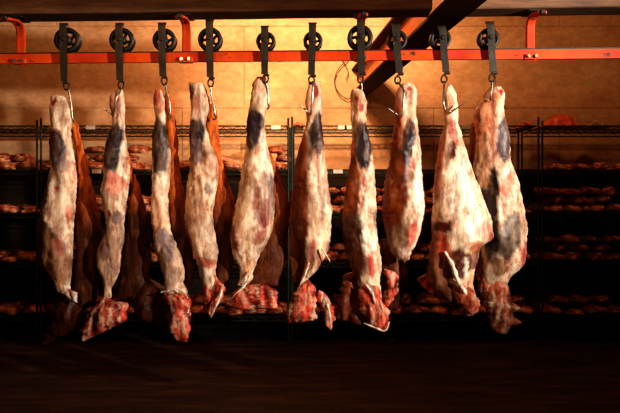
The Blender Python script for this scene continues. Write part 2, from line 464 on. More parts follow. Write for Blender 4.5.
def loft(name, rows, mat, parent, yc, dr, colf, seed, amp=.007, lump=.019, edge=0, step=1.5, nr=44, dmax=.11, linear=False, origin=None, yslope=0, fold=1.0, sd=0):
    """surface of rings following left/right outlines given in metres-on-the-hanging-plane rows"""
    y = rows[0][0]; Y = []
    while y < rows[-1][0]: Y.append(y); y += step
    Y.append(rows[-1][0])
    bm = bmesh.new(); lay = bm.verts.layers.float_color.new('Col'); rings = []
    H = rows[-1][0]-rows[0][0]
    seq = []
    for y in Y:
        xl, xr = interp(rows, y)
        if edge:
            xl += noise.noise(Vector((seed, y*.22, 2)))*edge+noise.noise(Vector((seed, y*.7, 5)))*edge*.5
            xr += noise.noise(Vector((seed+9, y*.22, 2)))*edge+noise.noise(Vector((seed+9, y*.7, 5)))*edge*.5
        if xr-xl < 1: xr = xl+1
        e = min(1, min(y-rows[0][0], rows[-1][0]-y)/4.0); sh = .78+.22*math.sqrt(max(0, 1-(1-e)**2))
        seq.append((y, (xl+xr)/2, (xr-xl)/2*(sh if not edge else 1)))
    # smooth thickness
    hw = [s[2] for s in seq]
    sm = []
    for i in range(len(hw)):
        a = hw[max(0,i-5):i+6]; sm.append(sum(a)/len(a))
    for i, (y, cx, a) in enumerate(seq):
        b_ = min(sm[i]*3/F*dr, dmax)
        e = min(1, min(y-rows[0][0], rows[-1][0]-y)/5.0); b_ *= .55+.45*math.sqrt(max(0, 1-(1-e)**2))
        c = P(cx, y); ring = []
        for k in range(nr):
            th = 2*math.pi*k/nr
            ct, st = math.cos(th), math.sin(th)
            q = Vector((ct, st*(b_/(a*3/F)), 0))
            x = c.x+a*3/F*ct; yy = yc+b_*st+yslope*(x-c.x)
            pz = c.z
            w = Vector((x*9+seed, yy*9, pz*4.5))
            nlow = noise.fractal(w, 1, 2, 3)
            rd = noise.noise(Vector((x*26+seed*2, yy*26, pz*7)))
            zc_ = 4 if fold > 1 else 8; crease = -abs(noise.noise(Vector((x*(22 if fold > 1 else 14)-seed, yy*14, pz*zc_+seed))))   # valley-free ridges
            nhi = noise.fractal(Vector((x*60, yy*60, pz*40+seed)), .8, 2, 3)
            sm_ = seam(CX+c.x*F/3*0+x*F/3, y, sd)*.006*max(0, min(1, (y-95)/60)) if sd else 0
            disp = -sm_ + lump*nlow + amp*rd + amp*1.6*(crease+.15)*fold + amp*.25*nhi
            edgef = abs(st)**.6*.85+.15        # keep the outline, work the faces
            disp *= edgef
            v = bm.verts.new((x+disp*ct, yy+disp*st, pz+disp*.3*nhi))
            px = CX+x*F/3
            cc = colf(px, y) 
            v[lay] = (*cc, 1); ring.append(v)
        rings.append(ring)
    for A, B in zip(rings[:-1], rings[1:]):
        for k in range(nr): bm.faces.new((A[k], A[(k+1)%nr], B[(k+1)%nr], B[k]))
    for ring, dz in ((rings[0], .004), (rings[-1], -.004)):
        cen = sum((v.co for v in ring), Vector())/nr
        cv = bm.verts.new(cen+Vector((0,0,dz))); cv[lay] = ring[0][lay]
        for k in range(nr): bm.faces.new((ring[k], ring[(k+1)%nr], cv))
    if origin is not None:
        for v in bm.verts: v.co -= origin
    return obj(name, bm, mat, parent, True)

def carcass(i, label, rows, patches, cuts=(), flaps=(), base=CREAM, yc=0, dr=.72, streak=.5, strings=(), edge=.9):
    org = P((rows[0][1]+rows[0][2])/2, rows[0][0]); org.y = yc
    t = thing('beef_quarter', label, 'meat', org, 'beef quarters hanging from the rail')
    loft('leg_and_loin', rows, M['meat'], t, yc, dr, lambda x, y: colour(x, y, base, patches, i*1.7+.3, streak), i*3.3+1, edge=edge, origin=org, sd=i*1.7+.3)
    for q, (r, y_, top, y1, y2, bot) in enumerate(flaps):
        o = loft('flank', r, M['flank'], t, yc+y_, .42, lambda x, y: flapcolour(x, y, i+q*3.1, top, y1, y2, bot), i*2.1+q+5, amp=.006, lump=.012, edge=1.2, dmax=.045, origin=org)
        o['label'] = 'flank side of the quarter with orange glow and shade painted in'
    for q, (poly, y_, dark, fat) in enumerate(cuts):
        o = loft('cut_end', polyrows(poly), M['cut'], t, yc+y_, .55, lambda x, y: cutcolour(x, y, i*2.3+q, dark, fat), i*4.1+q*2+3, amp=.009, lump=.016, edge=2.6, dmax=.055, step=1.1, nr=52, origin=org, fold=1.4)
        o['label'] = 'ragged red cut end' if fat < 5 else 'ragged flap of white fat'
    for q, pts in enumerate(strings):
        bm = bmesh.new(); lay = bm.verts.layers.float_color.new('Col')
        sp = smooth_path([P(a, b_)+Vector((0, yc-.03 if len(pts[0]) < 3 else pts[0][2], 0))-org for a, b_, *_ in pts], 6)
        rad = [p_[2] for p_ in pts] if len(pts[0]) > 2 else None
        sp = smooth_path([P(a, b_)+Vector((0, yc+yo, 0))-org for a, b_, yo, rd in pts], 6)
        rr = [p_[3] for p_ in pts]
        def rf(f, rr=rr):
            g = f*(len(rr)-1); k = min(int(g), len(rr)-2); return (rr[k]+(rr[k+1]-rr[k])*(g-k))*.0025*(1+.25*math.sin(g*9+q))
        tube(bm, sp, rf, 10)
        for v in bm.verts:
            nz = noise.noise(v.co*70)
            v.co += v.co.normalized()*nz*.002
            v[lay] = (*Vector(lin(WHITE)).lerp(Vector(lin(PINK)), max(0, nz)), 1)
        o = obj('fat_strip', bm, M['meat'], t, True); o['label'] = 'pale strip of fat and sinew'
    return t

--

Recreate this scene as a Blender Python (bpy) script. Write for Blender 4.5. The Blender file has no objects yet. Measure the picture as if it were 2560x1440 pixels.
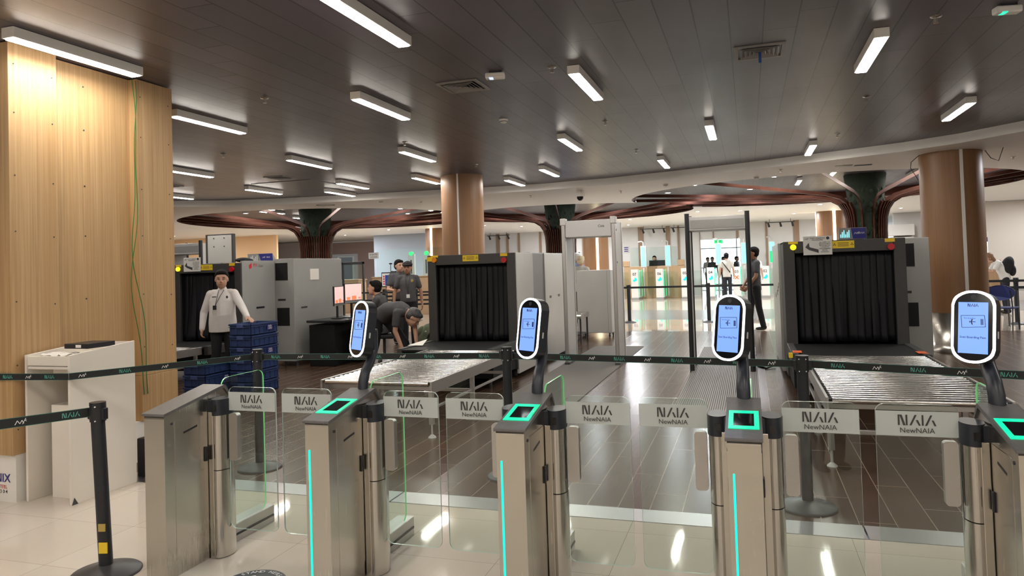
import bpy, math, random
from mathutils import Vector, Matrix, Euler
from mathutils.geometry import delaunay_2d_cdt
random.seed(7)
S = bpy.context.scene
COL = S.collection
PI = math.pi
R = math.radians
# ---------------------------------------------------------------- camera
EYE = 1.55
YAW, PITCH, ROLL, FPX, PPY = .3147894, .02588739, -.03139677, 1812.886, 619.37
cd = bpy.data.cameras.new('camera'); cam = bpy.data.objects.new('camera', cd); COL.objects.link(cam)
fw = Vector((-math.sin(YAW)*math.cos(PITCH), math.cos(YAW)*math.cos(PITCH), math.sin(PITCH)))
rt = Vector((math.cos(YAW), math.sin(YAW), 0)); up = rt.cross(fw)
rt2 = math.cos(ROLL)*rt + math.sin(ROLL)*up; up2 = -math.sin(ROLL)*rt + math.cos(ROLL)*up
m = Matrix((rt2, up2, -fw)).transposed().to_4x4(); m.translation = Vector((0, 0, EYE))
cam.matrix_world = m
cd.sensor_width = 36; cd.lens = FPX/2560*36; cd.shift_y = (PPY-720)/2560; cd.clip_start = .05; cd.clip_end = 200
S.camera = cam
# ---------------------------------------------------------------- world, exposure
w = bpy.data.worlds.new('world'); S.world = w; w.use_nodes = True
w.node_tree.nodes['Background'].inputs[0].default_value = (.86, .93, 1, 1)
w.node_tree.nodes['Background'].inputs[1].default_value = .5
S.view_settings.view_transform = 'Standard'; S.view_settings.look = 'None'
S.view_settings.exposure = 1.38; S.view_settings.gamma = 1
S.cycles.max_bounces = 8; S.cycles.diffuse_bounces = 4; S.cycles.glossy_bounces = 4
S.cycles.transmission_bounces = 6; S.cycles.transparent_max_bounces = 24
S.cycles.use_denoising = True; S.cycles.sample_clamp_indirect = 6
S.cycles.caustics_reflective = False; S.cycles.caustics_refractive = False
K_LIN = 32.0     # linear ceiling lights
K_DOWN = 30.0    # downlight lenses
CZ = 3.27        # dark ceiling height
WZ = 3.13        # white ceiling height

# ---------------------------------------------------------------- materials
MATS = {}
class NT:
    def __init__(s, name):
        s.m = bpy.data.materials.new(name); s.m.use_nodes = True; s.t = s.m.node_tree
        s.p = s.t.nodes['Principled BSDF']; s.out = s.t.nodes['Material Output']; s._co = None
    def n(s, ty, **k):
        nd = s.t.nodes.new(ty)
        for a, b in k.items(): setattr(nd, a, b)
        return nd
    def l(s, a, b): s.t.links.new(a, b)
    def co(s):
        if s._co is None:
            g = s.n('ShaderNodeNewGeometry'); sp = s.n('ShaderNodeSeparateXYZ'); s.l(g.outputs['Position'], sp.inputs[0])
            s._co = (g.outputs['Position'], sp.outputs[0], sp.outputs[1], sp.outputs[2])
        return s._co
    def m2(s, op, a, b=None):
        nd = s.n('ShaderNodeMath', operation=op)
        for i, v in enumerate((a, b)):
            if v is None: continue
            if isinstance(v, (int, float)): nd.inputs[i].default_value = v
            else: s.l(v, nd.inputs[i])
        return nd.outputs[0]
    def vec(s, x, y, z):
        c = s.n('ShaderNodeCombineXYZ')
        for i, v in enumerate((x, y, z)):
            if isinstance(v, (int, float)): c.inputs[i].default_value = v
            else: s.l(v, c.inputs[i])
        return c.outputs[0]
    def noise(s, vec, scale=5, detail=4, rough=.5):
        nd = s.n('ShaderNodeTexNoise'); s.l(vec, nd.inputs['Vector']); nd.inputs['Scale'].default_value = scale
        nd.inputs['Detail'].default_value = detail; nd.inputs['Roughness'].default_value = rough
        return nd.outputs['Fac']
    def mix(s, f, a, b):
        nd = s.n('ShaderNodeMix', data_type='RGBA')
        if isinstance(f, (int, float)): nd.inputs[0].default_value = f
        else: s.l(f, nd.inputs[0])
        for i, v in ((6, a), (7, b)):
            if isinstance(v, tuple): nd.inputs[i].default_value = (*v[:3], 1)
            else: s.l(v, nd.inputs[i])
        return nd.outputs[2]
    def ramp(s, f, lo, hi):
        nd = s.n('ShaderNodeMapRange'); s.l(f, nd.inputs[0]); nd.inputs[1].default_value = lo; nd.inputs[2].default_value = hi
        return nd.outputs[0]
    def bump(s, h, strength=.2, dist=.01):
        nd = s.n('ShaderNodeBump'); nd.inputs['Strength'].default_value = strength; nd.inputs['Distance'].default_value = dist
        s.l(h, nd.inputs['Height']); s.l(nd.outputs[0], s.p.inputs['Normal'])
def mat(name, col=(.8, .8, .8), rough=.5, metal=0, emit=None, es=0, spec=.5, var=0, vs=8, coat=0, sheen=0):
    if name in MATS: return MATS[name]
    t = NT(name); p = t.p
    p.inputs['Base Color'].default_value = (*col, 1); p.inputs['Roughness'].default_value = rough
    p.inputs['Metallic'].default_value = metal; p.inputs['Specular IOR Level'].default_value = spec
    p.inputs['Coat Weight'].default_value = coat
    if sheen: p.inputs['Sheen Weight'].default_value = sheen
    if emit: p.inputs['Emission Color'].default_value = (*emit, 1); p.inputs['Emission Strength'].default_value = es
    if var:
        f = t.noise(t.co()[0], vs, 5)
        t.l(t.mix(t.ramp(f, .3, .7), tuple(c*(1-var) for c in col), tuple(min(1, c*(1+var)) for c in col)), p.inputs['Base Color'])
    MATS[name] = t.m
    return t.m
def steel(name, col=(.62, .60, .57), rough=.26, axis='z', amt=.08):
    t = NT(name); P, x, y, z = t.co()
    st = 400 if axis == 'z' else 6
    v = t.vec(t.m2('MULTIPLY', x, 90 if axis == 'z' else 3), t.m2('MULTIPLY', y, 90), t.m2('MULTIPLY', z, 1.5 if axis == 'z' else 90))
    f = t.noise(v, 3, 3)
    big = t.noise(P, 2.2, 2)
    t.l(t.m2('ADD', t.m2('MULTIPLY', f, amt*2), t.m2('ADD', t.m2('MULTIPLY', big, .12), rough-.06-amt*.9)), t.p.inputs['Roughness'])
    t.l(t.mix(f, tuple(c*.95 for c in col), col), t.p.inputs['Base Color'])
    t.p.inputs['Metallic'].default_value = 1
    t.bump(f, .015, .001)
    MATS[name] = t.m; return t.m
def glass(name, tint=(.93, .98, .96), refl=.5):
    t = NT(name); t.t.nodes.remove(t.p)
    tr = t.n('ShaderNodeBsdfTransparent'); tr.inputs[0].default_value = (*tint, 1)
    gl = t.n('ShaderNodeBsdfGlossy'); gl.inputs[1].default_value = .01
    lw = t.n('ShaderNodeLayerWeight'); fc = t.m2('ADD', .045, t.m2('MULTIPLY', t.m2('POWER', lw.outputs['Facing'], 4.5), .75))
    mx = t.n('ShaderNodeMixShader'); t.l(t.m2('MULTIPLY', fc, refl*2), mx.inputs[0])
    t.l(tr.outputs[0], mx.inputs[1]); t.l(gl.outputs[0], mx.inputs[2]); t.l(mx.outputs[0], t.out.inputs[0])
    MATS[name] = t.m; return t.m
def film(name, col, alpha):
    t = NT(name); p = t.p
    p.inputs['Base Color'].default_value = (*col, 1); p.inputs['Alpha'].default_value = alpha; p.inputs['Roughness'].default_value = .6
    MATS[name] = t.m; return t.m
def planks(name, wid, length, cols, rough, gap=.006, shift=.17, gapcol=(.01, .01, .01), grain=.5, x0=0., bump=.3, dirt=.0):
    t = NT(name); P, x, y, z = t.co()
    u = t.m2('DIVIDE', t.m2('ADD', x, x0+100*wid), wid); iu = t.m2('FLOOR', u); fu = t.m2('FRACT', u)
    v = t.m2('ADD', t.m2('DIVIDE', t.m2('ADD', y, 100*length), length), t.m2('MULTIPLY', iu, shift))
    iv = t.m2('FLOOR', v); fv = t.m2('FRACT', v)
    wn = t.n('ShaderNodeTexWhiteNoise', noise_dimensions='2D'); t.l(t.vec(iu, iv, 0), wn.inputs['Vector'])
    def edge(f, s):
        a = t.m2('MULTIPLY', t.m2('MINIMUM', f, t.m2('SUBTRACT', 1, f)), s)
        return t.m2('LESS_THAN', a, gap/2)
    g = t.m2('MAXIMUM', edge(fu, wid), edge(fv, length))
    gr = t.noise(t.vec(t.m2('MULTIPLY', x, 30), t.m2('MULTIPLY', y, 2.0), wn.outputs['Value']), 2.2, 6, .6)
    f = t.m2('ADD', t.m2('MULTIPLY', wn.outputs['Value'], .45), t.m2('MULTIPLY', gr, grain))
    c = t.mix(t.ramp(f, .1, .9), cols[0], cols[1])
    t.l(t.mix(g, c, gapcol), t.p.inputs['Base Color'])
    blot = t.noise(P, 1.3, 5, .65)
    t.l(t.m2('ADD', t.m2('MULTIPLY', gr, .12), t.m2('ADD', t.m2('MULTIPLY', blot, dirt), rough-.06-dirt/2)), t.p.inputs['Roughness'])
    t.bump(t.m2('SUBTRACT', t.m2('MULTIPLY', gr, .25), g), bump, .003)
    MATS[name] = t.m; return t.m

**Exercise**
The lines to collect are those holding the string "Python"; copy them all.

**Completed task**
The Blender Python script for this scene continues. Write part 2, from line 464 on. More parts follow. Write for Blender 4.5.
Recreate this scene as a Blender Python (bpy) script. Write for Blender 4.5. The Blender file has no objects yet. Measure the picture as if it were 2560x1440 pixels.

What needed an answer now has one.